Not a Movie Snob - Wreck-It Ralph

Posted on Friday, November 02, 2012 at 06:00 PM


"Knuckles up"

Wreck-It Ralph

In 1988, a film that could truly be called groundbreaking broke some ground by being the first full length feature film to co-star cartoons and humans. In the universe that was Who Framed Roger Rabbit, 'toons were living things, working joe's that inhabited the real world and interacted with the flesh and blood folk. I remember playing a VHS tape I had of the movie on a pretty much constant loop for a big chunk of my childhood. After watching that movie I began to see cartoon characters the same way I saw movie stars. Homer Simpson and Aladdin were famous actors the same way Jack Nicholson and Mel Gibson were. Of course I knew these cell drawn animations weren't living, breathing things, but it was fun to imagine they were.

With video gaming a multi-billion dollar industry, making more per year even than movies do, it's hard to believe a story like Wreck-It Ralph hasn't been made into a big commercial film before.

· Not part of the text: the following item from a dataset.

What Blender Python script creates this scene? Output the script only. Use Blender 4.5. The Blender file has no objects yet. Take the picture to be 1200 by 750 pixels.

Unlike Roger Rabbit, whose story had to wait until technology could place the eponymous bunny and Bob Hoskins in the same room together, Ralph's story was ripe for the telling and now that it's out, and will be a financial and critical success, trust me, I expect we'll be seeing movies take place in video game universes the way Ralph does much more often.

Ralph isn't all that far removed from the reality Robert Zemeckis asked us to swallow for Roger Rabbit. Or the one John Lasseter (who's a producer on this film) asked us to swallow for the Toy Story movies: That pretend things are and can be real. Whether they're walking around right in front of us, or they come to life when the coast is clear or when, in Ralph's case, the store is closed.

Ralph is the bad guy in a video arcade game called Fix-It Felix, Jr. The game itself is basically the old Donkey Kong Nintendo game. No, the old Donkey Kong Nintendo game. The one that was before my time, where Mario has to get to the top of a structure to rescue the Princess from the evil Donkey Kong, who is chucking barrels down at him. In Fix-It, Ralph decides to smash an apartment building up and Fix-It Felix has to fix the damage done and rescue the tenants before its too late.

One night, after 30 years of service, Ralph decides that he doesn't want to the bad guy anymore, that it's lonely and unrewarding and he goes on an adventure to try to win a hero medal and prove to everyone that he isn't so bad after all. To do this he must 'game jump' which means travelling to other games (quite ingeniously through power cords) and participating in and winning their missions. He gets sidetracked when he meets a girl in a racing game called Sugar Rush, which has fallen under the rule of an evil king, and unexpected (to him, not us) heroics ensue.

Painting on a canvas as broad and imagination-ready as video game universes, the filmmakers have crafted a really beautiful looking movie. Most of the action takes place in Sugar Rush, which is a world made entirely of sweets (some inspired locales include a Nesquik sand pit and an exploding volcano made of Mentos dropping into diet cola) which you can tell the filmmakers had a lot of fun in creating. A bad guy support group meeting that takes place in the Pac Man game, and even Ralph's own modest digs may not provide the pop and colour explosion that Sugar Rush does, but are all great to look at and fun places to spend time in.

But you can't have a movie that's just places with no one to occupy them (unless you're Planet Earth) and this is another area in which this movie excels: Every character in the movie, from the main ones to the one liners, are voiced to perfection by some very talented people. The fantastic to watch and impossible not to love John C. Reilly is Ralph and after seeing the film you couldn't imagine Ralph having any other voice. Jack McBrayer is Felix, which was good casting as Felix is basically the character Jack has been playing his entire career. Sarah Silverman, Jane Lynch (also playing the character she's been playing her whole career), Dennis Haysbert, Ed O'Neill and Alan Tudyk all round out the cast and are amazing as their respective creations.

If you've seen a children's movie, and chances are you have, you'll know where Wreck-It Ralph is headed well before he does. It follows the basic narrative structure that all animated family films do and that's too bad because there were a couple of places in the story they could have really done something different without offending anyone and still they decided to play it safe. I can't be too hard on them for that though. You go to see a family film, you should know before going in that nine times out of ten, you're going to get a family film story structure. There were also a couple of plot holes and inconsistencies left unexplained that they could've tightened up on, but other than that Wreck-It Ralph was a lot of fun.

It's a great idea for a movie, one that feels fresh, despite the safe narrative choices, looks amazing and has a lot of heart and a lot of imagination. I loved it, my kids loved it, what more do you want from a Friday matinee?